▶ WHAT YOU WILL DO
Write the listing out again, all of it, word for word.

▶ INFORMATION SHOWN

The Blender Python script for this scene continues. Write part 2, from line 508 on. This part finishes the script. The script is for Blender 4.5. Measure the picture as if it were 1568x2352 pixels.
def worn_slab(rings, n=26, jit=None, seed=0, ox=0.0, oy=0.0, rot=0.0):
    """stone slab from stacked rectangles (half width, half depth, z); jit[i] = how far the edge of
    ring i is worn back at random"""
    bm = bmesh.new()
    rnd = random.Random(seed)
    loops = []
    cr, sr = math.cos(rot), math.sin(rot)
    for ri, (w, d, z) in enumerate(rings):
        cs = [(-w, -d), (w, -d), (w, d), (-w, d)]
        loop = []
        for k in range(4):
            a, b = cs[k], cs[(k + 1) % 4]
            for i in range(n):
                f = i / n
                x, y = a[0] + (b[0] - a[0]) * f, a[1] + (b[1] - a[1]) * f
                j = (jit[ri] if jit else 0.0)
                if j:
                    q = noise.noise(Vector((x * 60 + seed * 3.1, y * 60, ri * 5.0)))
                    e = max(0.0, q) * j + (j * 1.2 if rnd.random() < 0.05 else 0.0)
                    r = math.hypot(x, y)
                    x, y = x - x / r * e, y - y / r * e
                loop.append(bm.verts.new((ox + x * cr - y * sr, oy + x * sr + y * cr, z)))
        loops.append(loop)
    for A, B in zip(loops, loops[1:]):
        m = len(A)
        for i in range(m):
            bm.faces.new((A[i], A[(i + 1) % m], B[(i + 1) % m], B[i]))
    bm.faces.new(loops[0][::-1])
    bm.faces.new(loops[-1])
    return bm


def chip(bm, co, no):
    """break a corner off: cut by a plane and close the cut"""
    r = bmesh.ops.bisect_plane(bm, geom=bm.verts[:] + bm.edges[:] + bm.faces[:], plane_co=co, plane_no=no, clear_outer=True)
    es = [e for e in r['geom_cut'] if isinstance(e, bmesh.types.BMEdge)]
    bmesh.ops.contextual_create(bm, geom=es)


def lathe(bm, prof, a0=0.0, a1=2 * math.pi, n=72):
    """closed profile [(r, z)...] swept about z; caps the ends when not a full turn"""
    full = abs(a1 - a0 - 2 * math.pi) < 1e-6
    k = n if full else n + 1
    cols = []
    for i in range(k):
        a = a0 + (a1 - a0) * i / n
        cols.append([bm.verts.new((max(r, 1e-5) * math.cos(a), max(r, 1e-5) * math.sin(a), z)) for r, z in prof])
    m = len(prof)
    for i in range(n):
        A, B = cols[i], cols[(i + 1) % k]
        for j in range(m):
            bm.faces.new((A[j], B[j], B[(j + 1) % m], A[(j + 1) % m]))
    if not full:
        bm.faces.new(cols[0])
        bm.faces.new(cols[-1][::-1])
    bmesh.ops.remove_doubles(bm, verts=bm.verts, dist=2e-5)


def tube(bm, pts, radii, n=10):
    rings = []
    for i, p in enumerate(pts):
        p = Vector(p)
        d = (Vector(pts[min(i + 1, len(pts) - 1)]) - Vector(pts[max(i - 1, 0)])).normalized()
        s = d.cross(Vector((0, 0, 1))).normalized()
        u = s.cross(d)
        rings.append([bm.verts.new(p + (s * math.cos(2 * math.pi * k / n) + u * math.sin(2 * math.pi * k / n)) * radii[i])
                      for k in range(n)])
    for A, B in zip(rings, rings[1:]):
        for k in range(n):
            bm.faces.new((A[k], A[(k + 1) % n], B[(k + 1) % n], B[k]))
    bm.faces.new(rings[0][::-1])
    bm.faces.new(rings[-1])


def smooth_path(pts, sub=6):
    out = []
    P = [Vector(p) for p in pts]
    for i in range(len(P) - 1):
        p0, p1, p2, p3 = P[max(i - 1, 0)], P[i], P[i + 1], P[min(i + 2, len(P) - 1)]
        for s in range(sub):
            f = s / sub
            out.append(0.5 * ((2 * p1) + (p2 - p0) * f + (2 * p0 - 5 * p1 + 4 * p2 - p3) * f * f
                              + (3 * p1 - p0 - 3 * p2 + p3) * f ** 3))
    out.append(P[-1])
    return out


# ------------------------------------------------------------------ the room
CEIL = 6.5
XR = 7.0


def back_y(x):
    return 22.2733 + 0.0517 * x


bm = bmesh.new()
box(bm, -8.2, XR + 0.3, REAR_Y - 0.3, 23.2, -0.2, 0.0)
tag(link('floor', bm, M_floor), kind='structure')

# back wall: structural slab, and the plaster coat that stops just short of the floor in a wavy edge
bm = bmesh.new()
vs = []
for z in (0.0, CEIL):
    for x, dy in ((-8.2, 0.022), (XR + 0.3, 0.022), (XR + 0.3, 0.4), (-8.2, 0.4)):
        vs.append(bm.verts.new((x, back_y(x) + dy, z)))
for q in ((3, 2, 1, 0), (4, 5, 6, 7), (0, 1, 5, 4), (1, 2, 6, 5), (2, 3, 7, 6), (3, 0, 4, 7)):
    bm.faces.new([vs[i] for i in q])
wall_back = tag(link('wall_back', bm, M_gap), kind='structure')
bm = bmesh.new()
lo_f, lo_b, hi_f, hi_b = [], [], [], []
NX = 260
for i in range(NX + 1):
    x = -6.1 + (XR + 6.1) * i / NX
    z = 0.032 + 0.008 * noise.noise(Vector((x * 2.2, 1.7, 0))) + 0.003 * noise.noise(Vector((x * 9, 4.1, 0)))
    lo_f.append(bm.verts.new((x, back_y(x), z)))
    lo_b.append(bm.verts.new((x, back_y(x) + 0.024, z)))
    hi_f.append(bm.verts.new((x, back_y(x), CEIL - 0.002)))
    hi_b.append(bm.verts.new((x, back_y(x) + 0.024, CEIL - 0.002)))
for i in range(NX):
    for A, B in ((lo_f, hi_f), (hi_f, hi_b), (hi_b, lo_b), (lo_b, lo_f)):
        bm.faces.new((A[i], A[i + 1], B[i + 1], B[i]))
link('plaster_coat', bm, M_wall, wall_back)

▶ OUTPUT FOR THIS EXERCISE
The Blender Python script for this scene continues. Write part 2, from line 508 on. This part finishes the script. The script is for Blender 4.5. Measure the picture as if it were 1568x2352 pixels.
def worn_slab(rings, n=26, jit=None, seed=0, ox=0.0, oy=0.0, rot=0.0):
    """stone slab from stacked rectangles (half width, half depth, z); jit[i] = how far the edge of
    ring i is worn back at random"""
    bm = bmesh.new()
    rnd = random.Random(seed)
    loops = []
    cr, sr = math.cos(rot), math.sin(rot)
    for ri, (w, d, z) in enumerate(rings):
        cs = [(-w, -d), (w, -d), (w, d), (-w, d)]
        loop = []
        for k in range(4):
            a, b = cs[k], cs[(k + 1) % 4]
            for i in range(n):
                f = i / n
                x, y = a[0] + (b[0] - a[0]) * f, a[1] + (b[1] - a[1]) * f
                j = (jit[ri] if jit else 0.0)
                if j:
                    q = noise.noise(Vector((x * 60 + seed * 3.1, y * 60, ri * 5.0)))
                    e = max(0.0, q) * j + (j * 1.2 if rnd.random() < 0.05 else 0.0)
                    r = math.hypot(x, y)
                    x, y = x - x / r * e, y - y / r * e
                loop.append(bm.verts.new((ox + x * cr - y * sr, oy + x * sr + y * cr, z)))
        loops.append(loop)
    for A, B in zip(loops, loops[1:]):
        m = len(A)
        for i in range(m):
            bm.faces.new((A[i], A[(i + 1) % m], B[(i + 1) % m], B[i]))
    bm.faces.new(loops[0][::-1])
    bm.faces.new(loops[-1])
    return bm


def chip(bm, co, no):
    """break a corner off: cut by a plane and close the cut"""
    r = bmesh.ops.bisect_plane(bm, geom=bm.verts[:] + bm.edges[:] + bm.faces[:], plane_co=co, plane_no=no, clear_outer=True)
    es = [e for e in r['geom_cut'] if isinstance(e, bmesh.types.BMEdge)]
    bmesh.ops.contextual_create(bm, geom=es)


def lathe(bm, prof, a0=0.0, a1=2 * math.pi, n=72):
    """closed profile [(r, z)...] swept about z; caps the ends when not a full turn"""
    full = abs(a1 - a0 - 2 * math.pi) < 1e-6
    k = n if full else n + 1
    cols = []
    for i in range(k):
        a = a0 + (a1 - a0) * i / n
        cols.append([bm.verts.new((max(r, 1e-5) * math.cos(a), max(r, 1e-5) * math.sin(a), z)) for r, z in prof])
    m = len(prof)
    for i in range(n):
        A, B = cols[i], cols[(i + 1) % k]
        for j in range(m):
            bm.faces.new((A[j], B[j], B[(j + 1) % m], A[(j + 1) % m]))
    if not full:
        bm.faces.new(cols[0])
        bm.faces.new(cols[-1][::-1])
    bmesh.ops.remove_doubles(bm, verts=bm.verts, dist=2e-5)


def tube(bm, pts, radii, n=10):
    rings = []
    for i, p in enumerate(pts):
        p = Vector(p)
        d = (Vector(pts[min(i + 1, len(pts) - 1)]) - Vector(pts[max(i - 1, 0)])).normalized()
        s = d.cross(Vector((0, 0, 1))).normalized()
        u = s.cross(d)
        rings.append([bm.verts.new(p + (s * math.cos(2 * math.pi * k / n) + u * math.sin(2 * math.pi * k / n)) * radii[i])
                      for k in range(n)])
    for A, B in zip(rings, rings[1:]):
        for k in range(n):
            bm.faces.new((A[k], A[(k + 1) % n], B[(k + 1) % n], B[k]))
    bm.faces.new(rings[0][::-1])
    bm.faces.new(rings[-1])


def smooth_path(pts, sub=6):
    out = []
    P = [Vector(p) for p in pts]
    for i in range(len(P) - 1):
        p0, p1, p2, p3 = P[max(i - 1, 0)], P[i], P[i + 1], P[min(i + 2, len(P) - 1)]
        for s in range(sub):
            f = s / sub
            out.append(0.5 * ((2 * p1) + (p2 - p0) * f + (2 * p0 - 5 * p1 + 4 * p2 - p3) * f * f
                              + (3 * p1 - p0 - 3 * p2 + p3) * f ** 3))
    out.append(P[-1])
    return out


# ------------------------------------------------------------------ the room
CEIL = 6.5
XR = 7.0


def back_y(x):
    return 22.2733 + 0.0517 * x


bm = bmesh.new()
box(bm, -8.2, XR + 0.3, REAR_Y - 0.3, 23.2, -0.2, 0.0)
tag(link('floor', bm, M_floor), kind='structure')

# back wall: structural slab, and the plaster coat that stops just short of the floor in a wavy edge
bm = bmesh.new()
vs = []
for z in (0.0, CEIL):
    for x, dy in ((-8.2, 0.022), (XR + 0.3, 0.022), (XR + 0.3, 0.4), (-8.2, 0.4)):
        vs.append(bm.verts.new((x, back_y(x) + dy, z)))
for q in ((3, 2, 1, 0), (4, 5, 6, 7), (0, 1, 5, 4), (1, 2, 6, 5), (2, 3, 7, 6), (3, 0, 4, 7)):
    bm.faces.new([vs[i] for i in q])
wall_back = tag(link('wall_back', bm, M_gap), kind='structure')
bm = bmesh.new()
lo_f, lo_b, hi_f, hi_b = [], [], [], []
NX = 260
for i in range(NX + 1):
    x = -6.1 + (XR + 6.1) * i / NX
    z = 0.032 + 0.008 * noise.noise(Vector((x * 2.2, 1.7, 0))) + 0.003 * noise.noise(Vector((x * 9, 4.1, 0)))
    lo_f.append(bm.verts.new((x, back_y(x), z)))
    lo_b.append(bm.verts.new((x, back_y(x) + 0.024, z)))
    hi_f.append(bm.verts.new((x, back_y(x), CEIL - 0.002)))
    hi_b.append(bm.verts.new((x, back_y(x) + 0.024, CEIL - 0.002)))
for i in range(NX):
    for A, B in ((lo_f, hi_f), (hi_f, hi_b), (hi_b, lo_b), (lo_b, lo_f)):
        bm.faces.new((A[i], A[i + 1], B[i + 1], B[i]))
link('plaster_coat', bm, M_wall, wall_back)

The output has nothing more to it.